* **What to work on**: Set down exactly the lines in the records below that run from the line with "Build this scene" to the line with "S = bpy.context.scene", inclusive, and nothing more.

* **Provided information**:
--- --- ---
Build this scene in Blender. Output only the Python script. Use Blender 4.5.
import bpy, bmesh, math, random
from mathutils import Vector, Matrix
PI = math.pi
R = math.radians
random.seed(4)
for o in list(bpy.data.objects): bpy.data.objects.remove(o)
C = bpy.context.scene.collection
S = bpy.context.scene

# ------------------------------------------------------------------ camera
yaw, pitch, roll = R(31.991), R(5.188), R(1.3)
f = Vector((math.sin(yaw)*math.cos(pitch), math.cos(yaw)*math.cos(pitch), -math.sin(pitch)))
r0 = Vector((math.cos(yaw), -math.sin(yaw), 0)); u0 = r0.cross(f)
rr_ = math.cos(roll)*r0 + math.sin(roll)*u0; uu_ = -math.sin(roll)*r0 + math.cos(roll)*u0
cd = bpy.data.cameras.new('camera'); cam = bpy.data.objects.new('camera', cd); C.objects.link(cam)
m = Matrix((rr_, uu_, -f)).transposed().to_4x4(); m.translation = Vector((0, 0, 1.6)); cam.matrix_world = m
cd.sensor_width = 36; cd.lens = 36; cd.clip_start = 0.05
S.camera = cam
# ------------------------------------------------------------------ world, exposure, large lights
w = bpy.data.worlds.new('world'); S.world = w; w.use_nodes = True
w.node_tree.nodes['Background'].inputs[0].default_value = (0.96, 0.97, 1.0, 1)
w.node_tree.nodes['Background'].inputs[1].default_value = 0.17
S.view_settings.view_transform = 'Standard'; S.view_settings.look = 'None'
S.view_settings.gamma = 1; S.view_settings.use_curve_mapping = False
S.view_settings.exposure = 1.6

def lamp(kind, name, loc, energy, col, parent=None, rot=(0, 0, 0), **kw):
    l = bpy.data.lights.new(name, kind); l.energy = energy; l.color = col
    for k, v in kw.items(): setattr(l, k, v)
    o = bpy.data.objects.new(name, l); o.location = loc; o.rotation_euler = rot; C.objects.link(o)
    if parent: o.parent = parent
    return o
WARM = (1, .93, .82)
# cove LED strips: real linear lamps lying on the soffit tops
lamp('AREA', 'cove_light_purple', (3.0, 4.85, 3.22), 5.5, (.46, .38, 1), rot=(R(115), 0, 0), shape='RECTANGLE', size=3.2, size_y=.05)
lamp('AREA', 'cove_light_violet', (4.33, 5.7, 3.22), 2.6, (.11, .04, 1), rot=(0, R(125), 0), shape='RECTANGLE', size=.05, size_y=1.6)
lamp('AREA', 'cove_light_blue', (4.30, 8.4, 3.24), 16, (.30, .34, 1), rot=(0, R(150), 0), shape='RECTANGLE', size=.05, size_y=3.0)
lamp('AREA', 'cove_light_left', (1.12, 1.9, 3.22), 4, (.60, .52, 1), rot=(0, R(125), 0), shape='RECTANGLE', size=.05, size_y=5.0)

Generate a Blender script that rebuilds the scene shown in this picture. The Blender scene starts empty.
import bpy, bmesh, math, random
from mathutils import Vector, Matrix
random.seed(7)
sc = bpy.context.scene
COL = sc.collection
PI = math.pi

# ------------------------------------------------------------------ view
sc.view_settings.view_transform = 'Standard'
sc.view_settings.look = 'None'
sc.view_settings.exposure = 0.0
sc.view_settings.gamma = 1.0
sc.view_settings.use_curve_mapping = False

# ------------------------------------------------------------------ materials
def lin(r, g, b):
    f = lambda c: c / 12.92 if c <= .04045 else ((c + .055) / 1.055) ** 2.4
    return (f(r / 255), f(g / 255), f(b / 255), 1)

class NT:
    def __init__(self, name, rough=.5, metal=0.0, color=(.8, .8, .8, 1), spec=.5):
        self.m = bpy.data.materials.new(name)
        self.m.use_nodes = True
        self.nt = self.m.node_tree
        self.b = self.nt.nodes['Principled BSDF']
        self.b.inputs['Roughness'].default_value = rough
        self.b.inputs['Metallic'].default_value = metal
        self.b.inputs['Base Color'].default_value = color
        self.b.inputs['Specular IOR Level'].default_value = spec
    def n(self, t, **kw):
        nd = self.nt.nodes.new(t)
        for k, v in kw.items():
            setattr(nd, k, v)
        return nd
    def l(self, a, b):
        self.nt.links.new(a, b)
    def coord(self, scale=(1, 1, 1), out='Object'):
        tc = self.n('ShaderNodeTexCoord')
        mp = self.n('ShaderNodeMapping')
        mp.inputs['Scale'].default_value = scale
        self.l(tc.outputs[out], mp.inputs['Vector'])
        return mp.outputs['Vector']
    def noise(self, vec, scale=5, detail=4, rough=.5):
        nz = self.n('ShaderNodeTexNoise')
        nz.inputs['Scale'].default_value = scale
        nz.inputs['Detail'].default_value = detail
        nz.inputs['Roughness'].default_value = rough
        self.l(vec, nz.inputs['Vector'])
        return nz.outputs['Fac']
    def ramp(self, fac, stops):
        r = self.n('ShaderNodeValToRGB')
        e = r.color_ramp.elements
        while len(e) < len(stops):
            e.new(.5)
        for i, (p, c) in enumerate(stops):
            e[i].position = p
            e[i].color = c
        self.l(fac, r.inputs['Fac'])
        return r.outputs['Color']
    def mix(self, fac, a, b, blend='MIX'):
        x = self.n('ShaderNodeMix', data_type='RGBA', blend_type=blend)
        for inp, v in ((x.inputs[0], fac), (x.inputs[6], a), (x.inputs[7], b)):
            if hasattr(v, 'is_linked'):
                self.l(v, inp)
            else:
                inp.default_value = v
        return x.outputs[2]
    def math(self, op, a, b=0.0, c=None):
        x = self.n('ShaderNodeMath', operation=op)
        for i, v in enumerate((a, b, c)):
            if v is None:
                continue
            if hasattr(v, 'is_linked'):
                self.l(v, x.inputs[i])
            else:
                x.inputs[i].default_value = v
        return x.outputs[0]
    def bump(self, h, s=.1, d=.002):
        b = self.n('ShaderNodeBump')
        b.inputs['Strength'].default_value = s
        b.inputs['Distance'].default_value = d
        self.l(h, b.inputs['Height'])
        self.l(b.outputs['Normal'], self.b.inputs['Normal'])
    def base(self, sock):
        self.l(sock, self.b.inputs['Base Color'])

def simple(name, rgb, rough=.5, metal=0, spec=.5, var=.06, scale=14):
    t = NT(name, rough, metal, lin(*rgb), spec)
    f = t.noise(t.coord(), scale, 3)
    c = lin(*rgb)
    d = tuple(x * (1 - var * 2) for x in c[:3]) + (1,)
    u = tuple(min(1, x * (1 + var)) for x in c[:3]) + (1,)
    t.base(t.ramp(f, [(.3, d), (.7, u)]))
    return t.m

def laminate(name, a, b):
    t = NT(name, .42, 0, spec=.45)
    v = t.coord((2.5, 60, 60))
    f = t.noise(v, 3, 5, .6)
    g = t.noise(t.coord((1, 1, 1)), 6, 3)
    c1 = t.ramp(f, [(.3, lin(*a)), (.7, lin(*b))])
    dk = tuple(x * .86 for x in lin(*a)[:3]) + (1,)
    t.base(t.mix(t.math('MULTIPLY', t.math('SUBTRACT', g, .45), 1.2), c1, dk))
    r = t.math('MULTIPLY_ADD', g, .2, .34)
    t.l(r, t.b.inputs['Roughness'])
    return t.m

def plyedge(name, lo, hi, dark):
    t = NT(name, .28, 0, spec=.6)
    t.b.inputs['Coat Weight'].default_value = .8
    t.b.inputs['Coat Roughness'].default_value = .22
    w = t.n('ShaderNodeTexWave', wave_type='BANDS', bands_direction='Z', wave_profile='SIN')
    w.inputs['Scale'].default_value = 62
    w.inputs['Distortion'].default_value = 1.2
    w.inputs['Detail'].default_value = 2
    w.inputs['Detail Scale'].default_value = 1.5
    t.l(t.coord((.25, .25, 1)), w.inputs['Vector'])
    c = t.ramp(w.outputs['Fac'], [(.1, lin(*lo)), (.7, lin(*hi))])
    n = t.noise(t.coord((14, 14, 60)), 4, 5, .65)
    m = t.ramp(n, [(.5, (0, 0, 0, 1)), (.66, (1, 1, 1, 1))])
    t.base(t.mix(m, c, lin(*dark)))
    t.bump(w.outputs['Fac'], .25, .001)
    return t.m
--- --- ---
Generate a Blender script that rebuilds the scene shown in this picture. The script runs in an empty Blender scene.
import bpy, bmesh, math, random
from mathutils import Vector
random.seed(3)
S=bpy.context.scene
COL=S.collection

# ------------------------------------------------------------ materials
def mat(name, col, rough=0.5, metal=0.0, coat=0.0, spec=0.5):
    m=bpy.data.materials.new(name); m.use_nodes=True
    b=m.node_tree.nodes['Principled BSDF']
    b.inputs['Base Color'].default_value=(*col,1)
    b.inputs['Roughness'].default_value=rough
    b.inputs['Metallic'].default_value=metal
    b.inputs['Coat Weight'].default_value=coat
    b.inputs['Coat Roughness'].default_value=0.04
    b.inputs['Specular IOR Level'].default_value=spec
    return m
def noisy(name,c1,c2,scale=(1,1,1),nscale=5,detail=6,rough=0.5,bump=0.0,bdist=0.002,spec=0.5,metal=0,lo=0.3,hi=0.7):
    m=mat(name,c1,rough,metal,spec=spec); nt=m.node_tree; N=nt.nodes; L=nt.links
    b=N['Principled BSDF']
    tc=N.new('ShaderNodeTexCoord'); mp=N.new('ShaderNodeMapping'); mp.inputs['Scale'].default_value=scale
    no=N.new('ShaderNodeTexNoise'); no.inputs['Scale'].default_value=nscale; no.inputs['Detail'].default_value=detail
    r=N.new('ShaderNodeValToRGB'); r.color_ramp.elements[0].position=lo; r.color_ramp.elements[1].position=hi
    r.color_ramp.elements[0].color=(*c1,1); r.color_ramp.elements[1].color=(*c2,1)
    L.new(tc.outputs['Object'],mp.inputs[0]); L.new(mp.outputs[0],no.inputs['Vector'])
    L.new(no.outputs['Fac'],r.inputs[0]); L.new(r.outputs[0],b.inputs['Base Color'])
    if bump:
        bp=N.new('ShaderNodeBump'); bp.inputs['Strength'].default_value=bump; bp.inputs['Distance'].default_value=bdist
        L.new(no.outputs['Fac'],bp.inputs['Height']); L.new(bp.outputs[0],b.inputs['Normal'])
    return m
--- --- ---
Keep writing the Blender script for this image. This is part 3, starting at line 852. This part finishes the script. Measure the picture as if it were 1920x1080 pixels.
--- --- ---
* **Worked answer**:
Build this scene in Blender. Output only the Python script. Use Blender 4.5.
import bpy, bmesh, math, random
from mathutils import Vector, Matrix
PI = math.pi
R = math.radians
random.seed(4)
for o in list(bpy.data.objects): bpy.data.objects.remove(o)
C = bpy.context.scene.collection
S = bpy.context.scene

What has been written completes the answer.